03 de Octubre de 2003 | 11:05 |
Federico Heinlein

3/8/1997

El primer concierto de la Sinfónica de Chile dirigido en esta temporada por el maestro germano Lothar Koenigs se inició con las Danzas Alemanas D. 820 que Franz Schubert compuso en 1824 y Anton Webern instrumentó en 1931: única obra del discípulo de Schoenberg para un conjunto completo desde sus Seis Piezas Orquestales, de 1909, que se escucharon a continuación.

Los trozos de Schubert, orquestados con oído perspicaz y mano sensitiva, recibieron de parte del director y los músicos una interpretación de fraseo prodigioso. El timbre instrumental siempre variado; los rubati henchidos de sentimiento; la gracia de la instrumentación que constantemente alterna arcos y vientos, solos y tutti, generaron atmósferas de bienaventuranza y encanto.

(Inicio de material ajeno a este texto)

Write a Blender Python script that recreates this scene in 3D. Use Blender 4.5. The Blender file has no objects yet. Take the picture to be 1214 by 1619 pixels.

Las famosas Piezas Orquestales op. 6 volvieron a exhibir la genialidad de Webern y la delicadeza del maestro Koenigs, quien obtuvo de la orquesta tintes minuciosamente diferenciados y climas ora misteriosos, ora amenazantes.

En las “Canciones para los niños muertos” (1904), de Gustav Mahler, se conjugaron la hondura y sensibilidad del autor con la jerarquía de los intérpretes. De consuno con la flexible dirección del maestro invitado y las respuestas finamente graduadas del conjunto sinfónico, la contralto Carmen Luisa Letelier, con registros equilibrados y una expresión vibrante, supo entregar resultados artísticos profundamente conmovedores. El patetismo del lied postrero con su rudeza inicial que, luego, se suaviza consoladora, produjo un ambiente de particular ternura.

Grande fue la impresión causada, después del intermedio, por la Sinfonía N 15, op. 141, de Dmitri Shostakóvich. Obra de abruptos contrastes, se resiste a terminar, como si el compositor quisiera diferir su última hora. Sorprenden los saltos anímicos, las discrepancias de carácter.

El Allegretto inicial oscila entre ritmos juguetones, una cita burlona de Rossini y un cúmulo de percusión (que alcanzará su apogeo al fin de la obra). En el primer Adagio llaman la atención los perfiles de color orquestal sin mezclas, hasta llegar a un estallido tremebundo que, luego, se disuelve en la nada.

De allí saltamos a otro Allegretto, de índole grotesca y sin alegría:

scherzo estridente, lleno de muecas. Abrumador es el Adagio final con menciones tan insistentes del “motivo del hado” de la tetralogía wagneriana, como si Shostakóvich sufriera en carne propia el ocaso de los dioses. Y se le nota remiso a entregar las herramientas, ya que no quiere terminar, dilatando la conclusión con cualquier subterfugio como, por ejemplo, un despliegue colosal de la numerosa batería.

Fue fantástica la entrega, por Koenigs y el conjunto, de este legado respetable del insigne compositor moribundo.